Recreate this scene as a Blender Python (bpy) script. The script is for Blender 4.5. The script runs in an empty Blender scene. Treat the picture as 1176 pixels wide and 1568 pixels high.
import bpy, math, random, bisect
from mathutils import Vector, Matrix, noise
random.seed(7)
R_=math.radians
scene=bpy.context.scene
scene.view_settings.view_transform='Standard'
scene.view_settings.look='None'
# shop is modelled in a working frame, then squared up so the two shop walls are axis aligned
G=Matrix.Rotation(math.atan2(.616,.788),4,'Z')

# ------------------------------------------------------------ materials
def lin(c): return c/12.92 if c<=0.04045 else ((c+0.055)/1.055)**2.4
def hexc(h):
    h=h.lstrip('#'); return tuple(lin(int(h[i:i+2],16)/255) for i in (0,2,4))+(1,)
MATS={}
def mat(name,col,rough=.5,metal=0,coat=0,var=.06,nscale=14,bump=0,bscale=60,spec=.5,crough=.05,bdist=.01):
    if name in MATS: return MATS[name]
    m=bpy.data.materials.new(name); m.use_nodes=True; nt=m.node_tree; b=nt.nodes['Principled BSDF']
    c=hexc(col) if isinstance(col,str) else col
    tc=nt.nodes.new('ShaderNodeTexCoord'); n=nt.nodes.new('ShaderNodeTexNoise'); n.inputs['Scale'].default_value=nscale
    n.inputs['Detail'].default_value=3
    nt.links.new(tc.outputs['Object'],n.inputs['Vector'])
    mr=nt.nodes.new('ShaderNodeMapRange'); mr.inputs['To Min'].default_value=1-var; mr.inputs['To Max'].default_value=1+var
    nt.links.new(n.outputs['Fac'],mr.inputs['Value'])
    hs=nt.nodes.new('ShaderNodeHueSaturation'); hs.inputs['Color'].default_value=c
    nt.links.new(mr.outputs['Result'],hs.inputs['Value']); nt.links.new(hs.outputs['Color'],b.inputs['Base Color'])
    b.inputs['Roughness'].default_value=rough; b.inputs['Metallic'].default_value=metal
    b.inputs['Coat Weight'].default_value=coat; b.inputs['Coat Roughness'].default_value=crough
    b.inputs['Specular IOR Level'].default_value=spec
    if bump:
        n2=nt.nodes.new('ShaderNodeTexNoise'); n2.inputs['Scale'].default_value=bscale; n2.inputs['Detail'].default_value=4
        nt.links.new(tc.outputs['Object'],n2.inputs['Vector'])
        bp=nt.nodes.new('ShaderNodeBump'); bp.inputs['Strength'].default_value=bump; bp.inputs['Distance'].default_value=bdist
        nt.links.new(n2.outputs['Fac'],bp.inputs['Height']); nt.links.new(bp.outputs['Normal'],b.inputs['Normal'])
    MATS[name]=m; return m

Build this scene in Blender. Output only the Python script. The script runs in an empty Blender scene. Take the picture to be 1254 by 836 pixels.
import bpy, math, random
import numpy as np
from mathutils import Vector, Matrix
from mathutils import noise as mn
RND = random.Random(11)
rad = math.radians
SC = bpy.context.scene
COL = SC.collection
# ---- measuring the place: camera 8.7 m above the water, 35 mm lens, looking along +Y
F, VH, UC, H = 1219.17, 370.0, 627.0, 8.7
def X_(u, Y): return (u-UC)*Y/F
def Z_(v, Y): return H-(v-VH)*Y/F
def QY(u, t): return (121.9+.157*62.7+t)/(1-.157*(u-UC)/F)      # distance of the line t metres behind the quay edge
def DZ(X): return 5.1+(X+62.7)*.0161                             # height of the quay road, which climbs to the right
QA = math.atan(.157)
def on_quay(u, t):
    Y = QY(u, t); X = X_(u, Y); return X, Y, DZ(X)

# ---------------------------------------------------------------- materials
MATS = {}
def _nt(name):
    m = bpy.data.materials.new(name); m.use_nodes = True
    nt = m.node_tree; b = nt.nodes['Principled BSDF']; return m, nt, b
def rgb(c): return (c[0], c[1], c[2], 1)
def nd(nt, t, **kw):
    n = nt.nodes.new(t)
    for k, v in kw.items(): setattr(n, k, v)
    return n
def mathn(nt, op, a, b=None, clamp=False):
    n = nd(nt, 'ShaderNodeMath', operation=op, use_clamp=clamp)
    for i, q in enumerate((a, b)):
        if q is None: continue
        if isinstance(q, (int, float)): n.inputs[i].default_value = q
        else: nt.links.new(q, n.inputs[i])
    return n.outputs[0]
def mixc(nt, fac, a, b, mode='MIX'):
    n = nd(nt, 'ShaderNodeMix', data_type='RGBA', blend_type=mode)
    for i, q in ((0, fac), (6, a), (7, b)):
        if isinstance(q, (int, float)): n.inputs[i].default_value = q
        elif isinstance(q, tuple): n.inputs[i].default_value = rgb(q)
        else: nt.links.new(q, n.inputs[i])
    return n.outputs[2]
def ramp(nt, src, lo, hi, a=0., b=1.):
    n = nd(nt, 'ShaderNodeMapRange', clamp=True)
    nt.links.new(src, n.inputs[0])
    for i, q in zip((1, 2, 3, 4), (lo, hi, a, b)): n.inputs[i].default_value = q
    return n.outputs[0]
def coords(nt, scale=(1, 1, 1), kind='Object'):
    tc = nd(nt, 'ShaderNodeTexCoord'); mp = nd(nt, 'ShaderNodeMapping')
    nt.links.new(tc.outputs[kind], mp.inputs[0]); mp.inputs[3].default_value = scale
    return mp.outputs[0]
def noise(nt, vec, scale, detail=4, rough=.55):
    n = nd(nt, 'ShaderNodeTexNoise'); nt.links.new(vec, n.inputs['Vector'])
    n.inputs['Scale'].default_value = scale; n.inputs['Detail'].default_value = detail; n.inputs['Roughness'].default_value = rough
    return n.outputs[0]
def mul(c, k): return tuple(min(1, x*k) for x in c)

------

— What the task asks —
Please reproduce exactly the lines from the first one of the records above through the line containing "G=Matrix.Rotation(math.atan2(.616,.788),4,'Z')", both included, and nothing else.

— Answer for this exercise —
Recreate this scene as a Blender Python (bpy) script. The script is for Blender 4.5. The script runs in an empty Blender scene. Treat the picture as 1176 pixels wide and 1568 pixels high.
import bpy, math, random, bisect
from mathutils import Vector, Matrix, noise
random.seed(7)
R_=math.radians
scene=bpy.context.scene
scene.view_settings.view_transform='Standard'
scene.view_settings.look='None'
# shop is modelled in a working frame, then squared up so the two shop walls are axis aligned
G=Matrix.Rotation(math.atan2(.616,.788),4,'Z')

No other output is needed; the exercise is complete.